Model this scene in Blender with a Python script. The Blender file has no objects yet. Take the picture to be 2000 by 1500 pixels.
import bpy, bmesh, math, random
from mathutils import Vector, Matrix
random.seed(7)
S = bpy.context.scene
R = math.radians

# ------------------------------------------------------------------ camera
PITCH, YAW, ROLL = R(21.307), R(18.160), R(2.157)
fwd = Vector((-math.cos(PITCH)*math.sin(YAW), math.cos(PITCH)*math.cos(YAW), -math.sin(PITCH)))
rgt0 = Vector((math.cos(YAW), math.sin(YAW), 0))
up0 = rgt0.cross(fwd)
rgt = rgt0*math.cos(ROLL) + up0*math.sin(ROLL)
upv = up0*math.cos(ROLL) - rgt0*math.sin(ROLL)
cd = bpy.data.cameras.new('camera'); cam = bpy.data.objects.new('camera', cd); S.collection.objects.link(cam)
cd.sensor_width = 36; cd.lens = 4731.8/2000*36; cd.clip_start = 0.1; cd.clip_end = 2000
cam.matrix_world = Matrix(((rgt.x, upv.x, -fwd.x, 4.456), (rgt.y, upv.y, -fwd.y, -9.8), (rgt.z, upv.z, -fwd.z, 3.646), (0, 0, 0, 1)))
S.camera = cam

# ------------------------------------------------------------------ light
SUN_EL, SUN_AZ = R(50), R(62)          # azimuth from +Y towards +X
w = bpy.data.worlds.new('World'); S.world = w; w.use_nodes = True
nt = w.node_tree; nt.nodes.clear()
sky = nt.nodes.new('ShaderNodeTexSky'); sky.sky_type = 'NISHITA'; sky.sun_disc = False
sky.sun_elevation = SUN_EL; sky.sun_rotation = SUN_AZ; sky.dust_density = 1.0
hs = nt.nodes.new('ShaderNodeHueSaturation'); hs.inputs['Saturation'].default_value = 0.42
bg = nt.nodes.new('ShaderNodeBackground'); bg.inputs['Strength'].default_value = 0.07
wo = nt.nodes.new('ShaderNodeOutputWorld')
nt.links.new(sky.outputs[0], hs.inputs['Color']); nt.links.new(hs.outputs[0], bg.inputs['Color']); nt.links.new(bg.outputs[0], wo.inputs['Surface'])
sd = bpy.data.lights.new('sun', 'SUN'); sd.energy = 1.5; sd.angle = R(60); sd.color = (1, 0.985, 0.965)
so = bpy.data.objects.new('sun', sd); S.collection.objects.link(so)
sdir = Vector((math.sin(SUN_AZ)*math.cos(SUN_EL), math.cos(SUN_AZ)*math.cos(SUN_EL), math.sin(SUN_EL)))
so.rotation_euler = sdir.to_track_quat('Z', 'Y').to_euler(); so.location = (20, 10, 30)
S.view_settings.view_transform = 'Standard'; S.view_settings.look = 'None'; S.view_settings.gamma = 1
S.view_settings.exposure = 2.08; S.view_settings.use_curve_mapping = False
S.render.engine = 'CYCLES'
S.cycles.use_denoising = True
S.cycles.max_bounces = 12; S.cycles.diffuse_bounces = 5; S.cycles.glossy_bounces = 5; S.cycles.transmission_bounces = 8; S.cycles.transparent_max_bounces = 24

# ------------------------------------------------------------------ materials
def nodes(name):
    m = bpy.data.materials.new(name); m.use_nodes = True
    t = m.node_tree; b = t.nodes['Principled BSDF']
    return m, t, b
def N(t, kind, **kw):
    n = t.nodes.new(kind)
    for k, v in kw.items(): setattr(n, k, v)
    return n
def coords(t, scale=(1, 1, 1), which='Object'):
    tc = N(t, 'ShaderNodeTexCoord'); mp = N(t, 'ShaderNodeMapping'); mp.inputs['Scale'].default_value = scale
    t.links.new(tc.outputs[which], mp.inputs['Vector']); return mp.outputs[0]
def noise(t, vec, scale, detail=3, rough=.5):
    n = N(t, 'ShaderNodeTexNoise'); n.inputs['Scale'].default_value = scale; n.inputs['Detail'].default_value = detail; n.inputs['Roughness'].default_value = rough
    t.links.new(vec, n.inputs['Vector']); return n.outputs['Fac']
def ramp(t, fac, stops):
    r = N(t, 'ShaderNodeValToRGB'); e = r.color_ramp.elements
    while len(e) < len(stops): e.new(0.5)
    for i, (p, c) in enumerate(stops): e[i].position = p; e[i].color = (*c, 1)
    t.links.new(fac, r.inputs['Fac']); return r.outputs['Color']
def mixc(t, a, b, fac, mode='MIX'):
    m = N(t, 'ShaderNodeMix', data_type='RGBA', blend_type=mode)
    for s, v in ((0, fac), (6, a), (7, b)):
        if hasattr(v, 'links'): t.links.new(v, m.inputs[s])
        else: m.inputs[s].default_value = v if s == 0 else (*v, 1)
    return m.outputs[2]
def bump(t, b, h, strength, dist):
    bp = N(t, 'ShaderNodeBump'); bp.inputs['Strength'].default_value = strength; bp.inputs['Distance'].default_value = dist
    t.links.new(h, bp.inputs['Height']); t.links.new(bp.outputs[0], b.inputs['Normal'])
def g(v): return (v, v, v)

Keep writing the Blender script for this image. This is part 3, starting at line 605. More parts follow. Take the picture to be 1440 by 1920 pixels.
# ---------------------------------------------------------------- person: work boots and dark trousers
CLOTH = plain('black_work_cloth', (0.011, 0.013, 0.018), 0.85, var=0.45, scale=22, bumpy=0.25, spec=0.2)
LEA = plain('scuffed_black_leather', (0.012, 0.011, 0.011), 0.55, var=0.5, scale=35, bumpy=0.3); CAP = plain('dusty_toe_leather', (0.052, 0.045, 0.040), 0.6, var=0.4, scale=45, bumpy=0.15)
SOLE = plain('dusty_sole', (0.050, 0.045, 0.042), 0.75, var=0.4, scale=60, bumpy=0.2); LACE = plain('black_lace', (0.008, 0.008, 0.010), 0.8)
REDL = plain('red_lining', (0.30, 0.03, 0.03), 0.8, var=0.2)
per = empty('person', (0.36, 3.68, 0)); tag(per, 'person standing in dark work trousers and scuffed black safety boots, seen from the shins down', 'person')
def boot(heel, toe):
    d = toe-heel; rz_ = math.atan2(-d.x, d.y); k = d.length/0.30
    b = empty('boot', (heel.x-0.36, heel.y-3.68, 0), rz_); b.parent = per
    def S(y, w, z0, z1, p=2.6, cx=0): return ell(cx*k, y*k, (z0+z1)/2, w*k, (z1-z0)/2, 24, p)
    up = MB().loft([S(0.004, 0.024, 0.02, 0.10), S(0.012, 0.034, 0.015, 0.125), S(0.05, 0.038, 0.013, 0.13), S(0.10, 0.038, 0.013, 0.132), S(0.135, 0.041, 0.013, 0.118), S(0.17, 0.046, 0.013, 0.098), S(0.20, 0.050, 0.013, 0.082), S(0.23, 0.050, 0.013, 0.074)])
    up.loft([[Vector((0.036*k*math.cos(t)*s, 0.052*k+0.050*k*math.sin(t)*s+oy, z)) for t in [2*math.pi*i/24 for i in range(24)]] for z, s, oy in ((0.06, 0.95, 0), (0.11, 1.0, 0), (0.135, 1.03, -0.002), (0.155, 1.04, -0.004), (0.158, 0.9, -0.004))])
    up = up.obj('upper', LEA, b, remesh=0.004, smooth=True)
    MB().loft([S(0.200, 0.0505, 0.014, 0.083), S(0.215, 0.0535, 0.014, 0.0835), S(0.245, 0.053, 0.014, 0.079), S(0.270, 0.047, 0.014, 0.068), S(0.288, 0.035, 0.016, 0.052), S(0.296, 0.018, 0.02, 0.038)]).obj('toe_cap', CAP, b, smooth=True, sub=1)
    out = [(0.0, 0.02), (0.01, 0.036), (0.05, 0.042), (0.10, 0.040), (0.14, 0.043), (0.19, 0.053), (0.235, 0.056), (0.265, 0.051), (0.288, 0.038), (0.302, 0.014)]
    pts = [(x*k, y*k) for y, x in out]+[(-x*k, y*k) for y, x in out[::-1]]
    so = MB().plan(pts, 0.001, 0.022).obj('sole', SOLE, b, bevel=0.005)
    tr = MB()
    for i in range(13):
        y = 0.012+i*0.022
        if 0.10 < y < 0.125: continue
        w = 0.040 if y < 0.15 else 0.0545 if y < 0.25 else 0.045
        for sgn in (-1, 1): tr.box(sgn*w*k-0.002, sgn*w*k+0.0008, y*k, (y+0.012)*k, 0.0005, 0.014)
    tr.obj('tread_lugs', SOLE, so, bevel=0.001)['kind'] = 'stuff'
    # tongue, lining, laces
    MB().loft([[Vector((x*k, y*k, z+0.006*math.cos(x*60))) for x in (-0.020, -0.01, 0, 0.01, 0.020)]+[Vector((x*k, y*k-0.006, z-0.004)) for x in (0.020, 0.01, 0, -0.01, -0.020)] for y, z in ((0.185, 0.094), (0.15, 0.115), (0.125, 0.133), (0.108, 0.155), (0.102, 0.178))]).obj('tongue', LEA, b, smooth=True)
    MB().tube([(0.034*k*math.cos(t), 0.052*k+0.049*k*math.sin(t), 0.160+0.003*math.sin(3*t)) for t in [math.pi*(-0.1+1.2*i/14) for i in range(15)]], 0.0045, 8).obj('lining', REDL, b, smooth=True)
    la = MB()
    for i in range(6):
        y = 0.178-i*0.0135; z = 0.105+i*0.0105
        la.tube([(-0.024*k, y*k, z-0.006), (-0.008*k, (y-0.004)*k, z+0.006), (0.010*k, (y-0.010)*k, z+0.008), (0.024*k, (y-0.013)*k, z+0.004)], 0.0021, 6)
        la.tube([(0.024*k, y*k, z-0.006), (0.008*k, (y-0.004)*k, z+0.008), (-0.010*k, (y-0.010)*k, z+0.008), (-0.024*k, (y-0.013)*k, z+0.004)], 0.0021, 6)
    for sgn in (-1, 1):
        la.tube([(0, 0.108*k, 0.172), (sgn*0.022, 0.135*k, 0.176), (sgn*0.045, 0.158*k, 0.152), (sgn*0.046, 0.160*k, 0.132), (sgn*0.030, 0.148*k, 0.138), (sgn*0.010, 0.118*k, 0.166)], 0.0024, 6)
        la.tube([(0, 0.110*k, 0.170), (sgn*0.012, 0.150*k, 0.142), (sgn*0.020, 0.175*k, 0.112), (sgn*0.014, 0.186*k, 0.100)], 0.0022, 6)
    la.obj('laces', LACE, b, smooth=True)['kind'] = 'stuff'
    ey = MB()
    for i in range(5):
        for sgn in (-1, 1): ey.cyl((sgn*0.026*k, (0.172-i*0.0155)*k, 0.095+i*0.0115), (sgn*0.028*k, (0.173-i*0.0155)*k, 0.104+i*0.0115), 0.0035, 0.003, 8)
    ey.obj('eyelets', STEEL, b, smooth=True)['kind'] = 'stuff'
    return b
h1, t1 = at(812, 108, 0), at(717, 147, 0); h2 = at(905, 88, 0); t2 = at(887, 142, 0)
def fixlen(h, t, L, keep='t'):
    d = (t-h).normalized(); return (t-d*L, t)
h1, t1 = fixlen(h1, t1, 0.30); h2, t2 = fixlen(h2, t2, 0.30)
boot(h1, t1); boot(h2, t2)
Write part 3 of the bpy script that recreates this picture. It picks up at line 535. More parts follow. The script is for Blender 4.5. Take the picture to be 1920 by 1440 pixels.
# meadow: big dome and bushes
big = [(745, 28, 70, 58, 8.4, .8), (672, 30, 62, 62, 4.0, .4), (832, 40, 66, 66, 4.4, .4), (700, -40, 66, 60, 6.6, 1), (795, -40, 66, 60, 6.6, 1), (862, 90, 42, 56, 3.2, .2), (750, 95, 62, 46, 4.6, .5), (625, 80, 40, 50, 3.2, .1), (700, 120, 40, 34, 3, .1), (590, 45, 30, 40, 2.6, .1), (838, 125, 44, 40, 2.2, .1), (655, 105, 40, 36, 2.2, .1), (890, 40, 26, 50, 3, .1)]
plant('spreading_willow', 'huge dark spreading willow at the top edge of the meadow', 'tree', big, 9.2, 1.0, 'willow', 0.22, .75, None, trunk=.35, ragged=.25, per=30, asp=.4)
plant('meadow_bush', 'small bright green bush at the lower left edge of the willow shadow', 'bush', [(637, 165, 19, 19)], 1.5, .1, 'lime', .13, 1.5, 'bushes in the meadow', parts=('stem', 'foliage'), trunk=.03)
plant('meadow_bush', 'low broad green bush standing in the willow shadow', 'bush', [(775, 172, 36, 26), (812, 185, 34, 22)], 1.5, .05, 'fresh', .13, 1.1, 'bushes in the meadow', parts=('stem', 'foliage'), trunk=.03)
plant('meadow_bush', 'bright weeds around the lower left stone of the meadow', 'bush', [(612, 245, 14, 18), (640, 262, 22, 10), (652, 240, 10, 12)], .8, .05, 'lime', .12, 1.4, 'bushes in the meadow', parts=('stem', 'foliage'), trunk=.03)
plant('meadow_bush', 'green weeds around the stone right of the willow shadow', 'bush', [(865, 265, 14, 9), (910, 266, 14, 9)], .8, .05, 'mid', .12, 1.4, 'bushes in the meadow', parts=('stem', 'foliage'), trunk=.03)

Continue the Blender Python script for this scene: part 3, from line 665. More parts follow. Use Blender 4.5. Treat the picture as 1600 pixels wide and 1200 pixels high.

• _TASK BRIEF_: What is needed is an exact copy of the lines from the start of the listing through the line where "R = math.radians" sits, please, both end lines included and nothing more.

• _EXERCISE RESPONSE_:
Model this scene in Blender with a Python script. The Blender file has no objects yet. Take the picture to be 2000 by 1500 pixels.
import bpy, bmesh, math, random
from mathutils import Vector, Matrix
random.seed(7)
S = bpy.context.scene
R = math.radians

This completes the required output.